In her book, Edge: Turning Adversity Into Advantage, Laura Huang, one of the authors of this piece, argues that the first principle in gaining an edge in life is understanding that while “hard work should speak for itself, it doesn’t.” Management of reputation and constructive self-promotion are prerequisites for success in business. Musk and Branson have demonstrated mastery of these essential tools. Branson’s actions continually support an authentic narrative of caring about people.
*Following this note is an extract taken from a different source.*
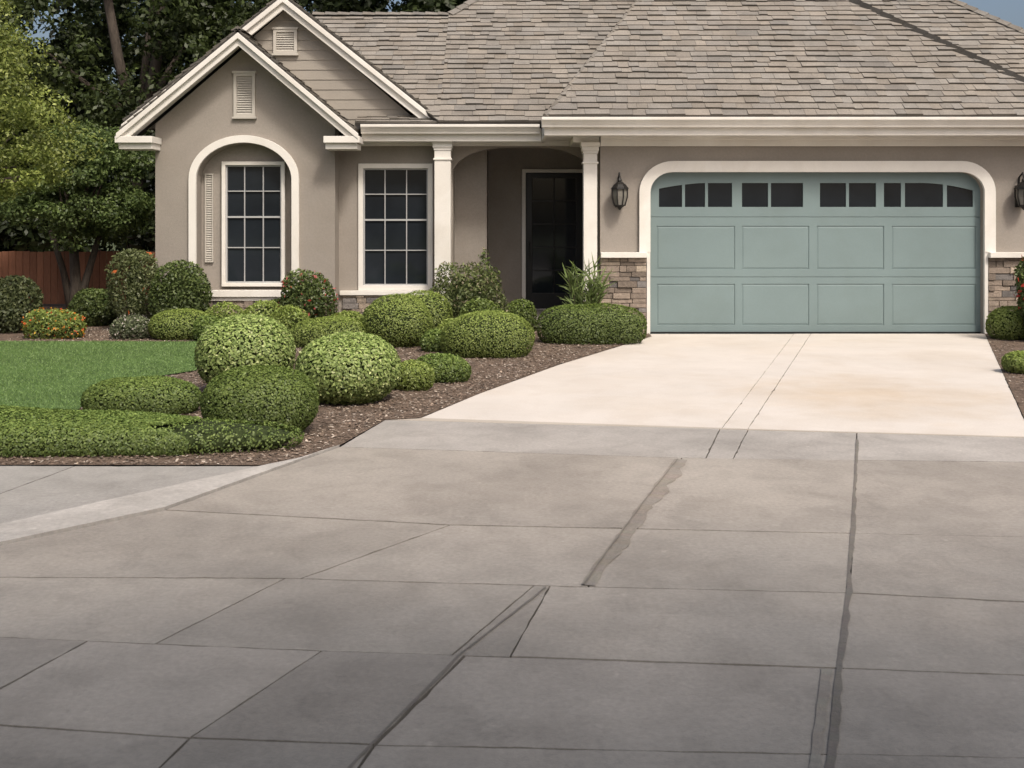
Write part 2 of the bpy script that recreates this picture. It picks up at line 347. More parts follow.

Co-author Greg Autry, who has worked with Virgin Galactic on projects, notes, “I’ve been observing Branson since the day he launched Virgin Galactic, back in 2004. In person, you find that he is always in the moment, genuinely focused on the individual in front of him. You walk away feeling like you have a real friend, regardless of the size of that ego.” Importantly, this humanity is reflected in Branson’s selection of spacecraft designs. His system has people (pilots) at the controls, and everything about the Virgin experience is personalized and “high-touch,” much like his airline.
Bezos, on the other, has always preferred to let technology take the lead in his endeavors, and his spacecraft choices reflect that. Blue Origin’s New Shepard vehicle is automated from initial rocket launch down to final parachute landing. There are no pilots at all, and the firm’s first ticket to space was sold via an anonymous online auction, which raised $28 million.
Bezos’s “unhuman” approach relied on myriad tools from the self-promotion toolkit. His ticket auction was widely portrayed as hubris, and when Blue Origin released an aggressive technical comparison of New Shepard and Virgin’s SpaceShipTwo system, the online responses came fast and furious. Online conversations compared billionaire rockets to the size of billionaire egos.
Musk, who competes with Bezos in the orbital launch market and satellite internet landscape, rushed to exploit the Amazon founder’s gaffe by jetting to New Mexico to wave Branson off. Rumors are that Musk has purchased a ticket for a future Virgin space flight. Bezos sought to control the damage by awarding $19 million in grants to nonprofit space organizations.
But while the battle of egos and the influence that differing, entrepreneurial personalities have on firms are interesting—and can certainly be aggravating—the net impact of private investment into commercial space activities remains nonetheless positive.
Would we rather see billionaires deploying private capital to build a new industry, creating high-paying jobs, and developing new resources for humanity—or watch them buy another jet, yacht, or mansion? Luckily, with their leadership, private investment into the space sector is now eclipsing public investment. Competition has driven launch prices down by more than 50 percent, after decades of steady increases. This benefits the public sector as well. NASA and the U.S. Defense Department get higher performance rockets and nimble launch scheduling while taxpayers receive billions of dollars in savings. The New Space approach—with its acceptance of more risk-taking at the hands of private entrepreneurial start-ups, as well as the revitalization and inclusion of aerospace education in engineering—rises to meet the increasing demand for qualified space professionals in space operations and management.
The positive externalities are limitless. These egos are single-handedly ushering in a new industrial revolution. The public benefits of this investment—benefits that go beyond the financial, physical, or even the environmental—conceivably outweigh the immediate benefits of spending money on Earth. Perhaps our problems here on Earth, as Sanders says, are not actually that separate from space.
Not all of us appreciate egos like Branson, Bezos, or Musk, but their bigger-than-life personalities are taking us to places where no one—not even the most egotistical of men—has gone before. Their vision of space is a central feature of the Fourth Industrial Revolution, which promises to make the returns for the internet boom look small. So, stop your complaining, enjoy the show, and savor the possibilities.